>>>>>

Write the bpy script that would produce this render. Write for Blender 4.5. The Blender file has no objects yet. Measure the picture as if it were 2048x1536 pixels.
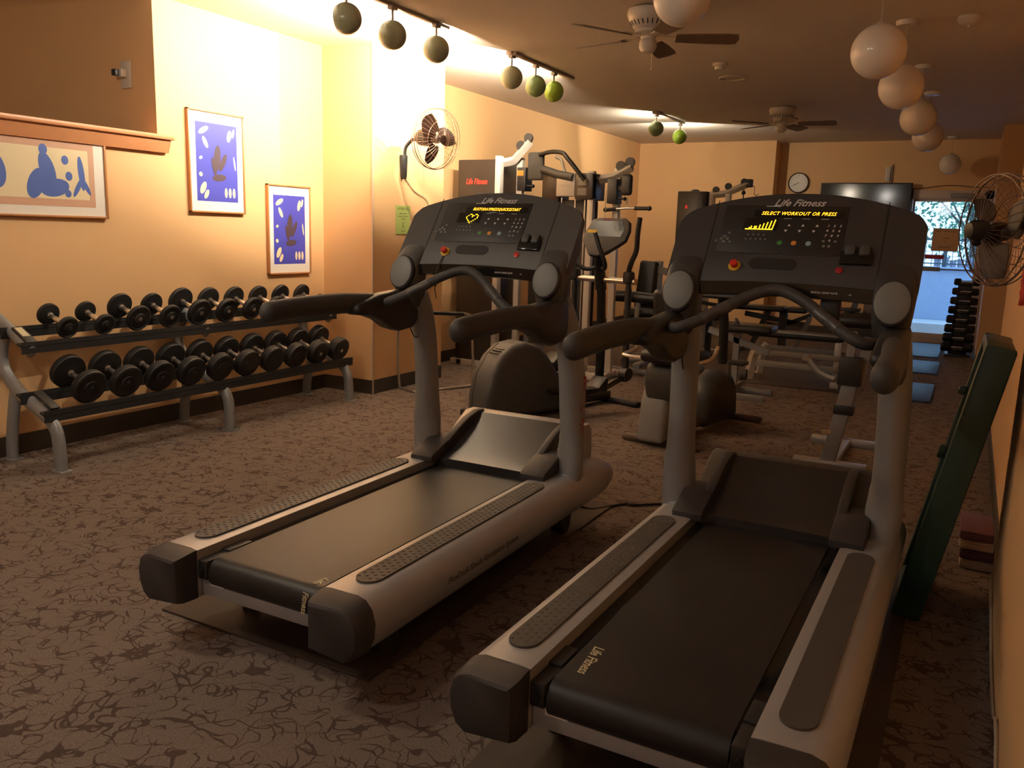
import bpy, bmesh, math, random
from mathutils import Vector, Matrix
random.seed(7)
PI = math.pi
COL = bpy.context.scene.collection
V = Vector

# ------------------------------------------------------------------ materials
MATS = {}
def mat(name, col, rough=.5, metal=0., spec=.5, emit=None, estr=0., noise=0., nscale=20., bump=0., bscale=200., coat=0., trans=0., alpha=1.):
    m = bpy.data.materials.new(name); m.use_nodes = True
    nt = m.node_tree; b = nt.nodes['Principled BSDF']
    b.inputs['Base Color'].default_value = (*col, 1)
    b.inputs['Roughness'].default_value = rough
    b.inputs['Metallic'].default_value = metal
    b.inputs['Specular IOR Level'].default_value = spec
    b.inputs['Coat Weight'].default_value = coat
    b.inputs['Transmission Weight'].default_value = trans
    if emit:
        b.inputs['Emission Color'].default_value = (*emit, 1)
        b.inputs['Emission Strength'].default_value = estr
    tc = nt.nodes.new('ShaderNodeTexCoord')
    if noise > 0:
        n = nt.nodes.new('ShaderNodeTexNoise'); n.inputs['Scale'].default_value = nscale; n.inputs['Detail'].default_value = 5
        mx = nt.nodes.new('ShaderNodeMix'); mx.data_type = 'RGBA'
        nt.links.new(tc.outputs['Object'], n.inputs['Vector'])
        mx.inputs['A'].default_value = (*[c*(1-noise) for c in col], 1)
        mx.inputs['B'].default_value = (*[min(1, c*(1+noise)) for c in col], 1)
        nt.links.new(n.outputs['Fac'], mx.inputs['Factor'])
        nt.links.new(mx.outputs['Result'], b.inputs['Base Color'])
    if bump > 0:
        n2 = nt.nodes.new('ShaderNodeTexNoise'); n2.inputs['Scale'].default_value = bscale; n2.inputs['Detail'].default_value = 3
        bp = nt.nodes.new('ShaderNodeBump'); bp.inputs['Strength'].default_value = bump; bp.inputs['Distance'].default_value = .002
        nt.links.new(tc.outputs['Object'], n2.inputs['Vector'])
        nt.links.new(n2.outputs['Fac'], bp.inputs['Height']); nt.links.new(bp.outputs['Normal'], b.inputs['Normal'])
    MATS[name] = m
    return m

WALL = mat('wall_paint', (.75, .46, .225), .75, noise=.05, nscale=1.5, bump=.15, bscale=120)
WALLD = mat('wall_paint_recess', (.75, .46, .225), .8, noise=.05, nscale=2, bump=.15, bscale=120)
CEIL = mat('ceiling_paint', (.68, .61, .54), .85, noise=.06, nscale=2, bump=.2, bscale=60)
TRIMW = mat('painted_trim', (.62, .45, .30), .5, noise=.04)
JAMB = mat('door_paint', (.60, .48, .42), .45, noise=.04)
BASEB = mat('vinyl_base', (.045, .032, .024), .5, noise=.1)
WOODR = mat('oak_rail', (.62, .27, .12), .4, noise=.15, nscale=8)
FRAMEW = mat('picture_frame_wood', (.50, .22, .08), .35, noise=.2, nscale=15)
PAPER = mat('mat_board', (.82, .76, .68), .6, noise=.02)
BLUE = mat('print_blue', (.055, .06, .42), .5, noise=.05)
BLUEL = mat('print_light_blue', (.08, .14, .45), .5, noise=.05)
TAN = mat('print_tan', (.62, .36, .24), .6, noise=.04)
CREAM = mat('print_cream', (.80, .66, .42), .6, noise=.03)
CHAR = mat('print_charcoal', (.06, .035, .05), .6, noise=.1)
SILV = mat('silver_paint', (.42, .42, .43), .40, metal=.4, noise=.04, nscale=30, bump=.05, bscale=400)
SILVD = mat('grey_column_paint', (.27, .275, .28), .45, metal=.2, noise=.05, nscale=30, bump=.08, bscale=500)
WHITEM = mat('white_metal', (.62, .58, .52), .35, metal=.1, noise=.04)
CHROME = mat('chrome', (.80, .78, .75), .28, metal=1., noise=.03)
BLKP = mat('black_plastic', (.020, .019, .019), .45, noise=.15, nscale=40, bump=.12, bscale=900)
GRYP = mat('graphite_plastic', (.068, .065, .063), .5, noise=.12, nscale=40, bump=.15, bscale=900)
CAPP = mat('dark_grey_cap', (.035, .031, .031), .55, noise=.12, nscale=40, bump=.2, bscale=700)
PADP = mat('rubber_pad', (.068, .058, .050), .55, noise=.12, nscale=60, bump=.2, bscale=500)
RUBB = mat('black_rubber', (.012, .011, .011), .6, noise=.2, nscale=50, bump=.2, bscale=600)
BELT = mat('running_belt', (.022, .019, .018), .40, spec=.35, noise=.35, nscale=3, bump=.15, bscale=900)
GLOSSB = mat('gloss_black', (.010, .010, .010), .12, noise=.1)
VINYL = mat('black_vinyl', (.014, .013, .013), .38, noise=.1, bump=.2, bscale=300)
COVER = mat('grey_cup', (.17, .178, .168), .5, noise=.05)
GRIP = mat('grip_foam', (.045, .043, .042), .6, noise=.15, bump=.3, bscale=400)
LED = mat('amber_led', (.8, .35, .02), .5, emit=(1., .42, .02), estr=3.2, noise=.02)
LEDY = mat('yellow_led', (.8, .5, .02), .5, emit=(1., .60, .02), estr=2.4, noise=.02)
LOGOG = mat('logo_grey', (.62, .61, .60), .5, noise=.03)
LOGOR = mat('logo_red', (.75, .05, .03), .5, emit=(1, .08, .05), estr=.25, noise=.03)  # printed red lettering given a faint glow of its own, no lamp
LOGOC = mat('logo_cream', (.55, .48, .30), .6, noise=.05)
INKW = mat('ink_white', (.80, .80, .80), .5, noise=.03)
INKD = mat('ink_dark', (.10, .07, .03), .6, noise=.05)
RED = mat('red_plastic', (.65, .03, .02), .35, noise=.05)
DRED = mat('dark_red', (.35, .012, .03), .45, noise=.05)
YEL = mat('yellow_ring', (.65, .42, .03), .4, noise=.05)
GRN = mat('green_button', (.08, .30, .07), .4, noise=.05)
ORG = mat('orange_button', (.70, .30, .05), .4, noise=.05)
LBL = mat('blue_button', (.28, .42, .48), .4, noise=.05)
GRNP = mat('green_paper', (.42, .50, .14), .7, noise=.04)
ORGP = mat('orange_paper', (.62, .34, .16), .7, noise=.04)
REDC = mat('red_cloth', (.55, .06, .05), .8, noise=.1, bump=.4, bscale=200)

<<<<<
>>>>>

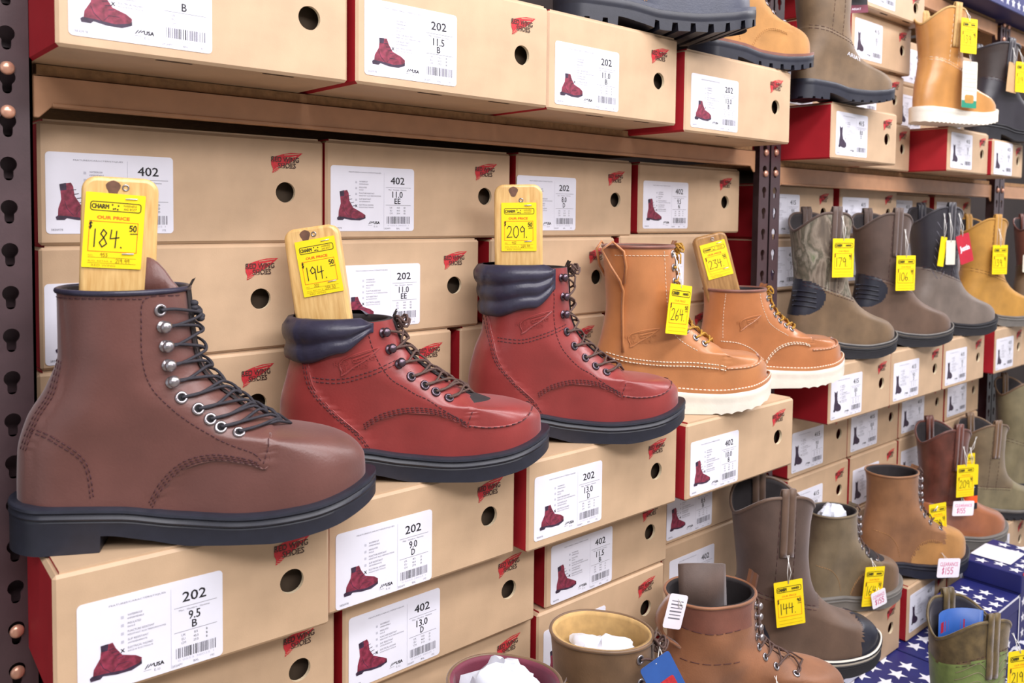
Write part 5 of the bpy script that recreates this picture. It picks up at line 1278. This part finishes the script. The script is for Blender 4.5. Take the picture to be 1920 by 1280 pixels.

<<<<<

Instruction: Check every line for "Write" and show the ones that have it.

Result:
Write the bpy script that would produce this render. Write for Blender 4.5. The Blender file has no objects yet. Measure the picture as if it were 2048x1536 pixels.
Write part 5 of the bpy script that recreates this picture. It picks up at line 1278. This part finishes the script. The script is for Blender 4.5. Take the picture to be 1920 by 1280 pixels.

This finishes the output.